Su La Stampa, a pagina 3, l’articolo di Giordano Stabile: “Il killer saudita sfuggito ai rada e la rete dei kamikaze del Califfo”, “Altri quattro terroristi pronti a colpire : la cellula regina ad Adiyaman”. Secondo gli inquirenti turchi l’autore dell’attacco era un saudita di 28 anni, arrivato da pochi giorni dalla Siria. Il vicepremier Kurtulmus ha detto che era un affiliato dell’Isis, ma “non era nella lista dei nomi da fermare”. Stabile sottolinea che la Turchia è stata la principale retrovia dell’isis, ma ora le cose stanno cambiando e questo potrebbe aver portato al primo attacco diretto contro gli interessi turchi: la svolta è arrivata alla fine di giugno, quando i guerriglieri curdi hanno strappato all’Isis la città sul confine turco-siriano di Tall Abyad. Da allora è cominciata una serie di attentati suicidi che hanno preso di mira i curdi e poi, a partire dagli ultimi due mesi, la Turchia. Il primo è avvenuto a Suruc il 21 luglio: ha causato oltre 30 morti. Il più grave, quello di Ankara, il 10 ottobre, con oltre 100 vittime. L’inchiesta seguita a quell’attentato ha portato allo smantellamento di una rete: la cellula Isia aveva come base Adyaman, città del Sud di 200mila abitanti, molto conservatrice.
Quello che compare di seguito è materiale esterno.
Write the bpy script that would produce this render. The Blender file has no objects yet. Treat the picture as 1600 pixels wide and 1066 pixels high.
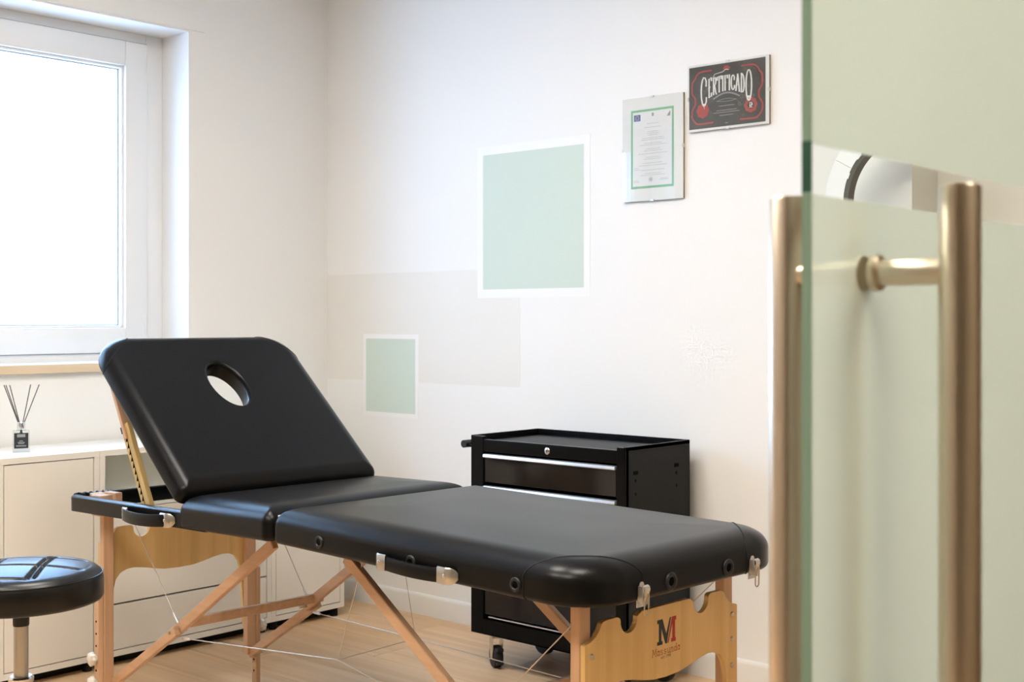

Su La Stampa un articolo di Domenico Quirico: “Il Sultano contro il Califfo, scontro per l’egemonia nell’Islam”, “La Turchia ha permesso all’isis di sopravvivere, ma per Al Baghdadi è corrotta e apostata”.
Alberto Negri, nella sua analisi sul Sole 24 Ore, scrive che “l’Isis, rivendicando l’attentato ha consegnato la sua dichiarazione di guerra alla Turchia. Finora il Califfato aveva attaccato soprattutto i curdi puntando a espandere il divario tra la maggioranza sunnita e le minoranze curde alevite. Ma ora sta perdendo terreno in Iraq e Siria, cerca una nuova area di influenza e si assume il rischio di scontrarsi con la Turchia, storico membro della Nato che con Erdogan ha coltivato ambizioni di espansionismo neo-ottomane corteggiando i Fratelli musulmani ma anche i jihadisti utili alla sua causa”; “il jihadismo, pur affondando le radici in correnti come il wahabismo saudita o il salafismo, ha elaborato una sua sub-cultura diretta sia contro i Paesi musulmani che quelli occidentali” e punta a “eliminare contatti tra occidentali e musulmani, colpendo ovviamente anche il turismo, una fonte importante di occupazione e valuta. La colpa non è soltanto dei jhadisti ma anche di coloro che ne hanno favorito l’espansione. Gli stessi stati che hanno favorito in varie forme l’applicazione della sharia, la legge islamica, hanno contribuito al legame sempre più stretto tra stato e religione”; “rischiano grosso gli apprendisti stregoni del fronte sunnita, dalla Turchia all’Arabia saudita. La Turchia del presidente Tayyp Erdogan per quattro lunghi anni ha dato corda ai jihadisti che voleva usare per abbattere il regime di Assad: la frontiera con la Siria era diventata l’autostrada della jihad’ con il passaggio di migliaia di combattenti, molti dei quali si sono arruolati prima nel gruppo qaedista di Jabat al Nusra e poi nel Califfato”.
Sul Manifesto, a pagina 2, la corrispondenza di Fazila Mat da Istanbul dà conto anche delle reazioni delle altre forze politiche. Il Chp, Partito repubblicano del popolo, principale forza di opposizione: “Vi abbiamo esortato più volte a non trascinare la Turchia nella palude del Medioriente”; l’Mhp, Partito di azione nazionalista, con Bahceli, ha invitato Ankara a “reagire pesantemente” punendo “i mandanti, gli esecutori e i collaborazionisti che operano contro l’umanità e che si annidano nelle case-celle (così chiamate le case dove i membri dell’Isis abiterebbero in gruppi di 12, ndr)”. Un’altra condanna è arrivata da Demirtas, co-leader del partito filo-curdo democratico dei Popoli (Hdp): “Vogliamo che sappiate che lotteremo fino all’ultimo respiro finché i responsabili non verranno resi noti”. E Fazila Mat sottolinea che la lotta del governo turco contro l’Isis è sempre proseguita parallelamente alle operazioni effettuate contro due organizzazioni considerate da Ankara terroristiche: il Pkk e il Dhkp-C (Fronte rivoluzionario per la liberazione del popolo), “con un bilancio finale di detenzioni a carico dell’Isis in netta minoranza”.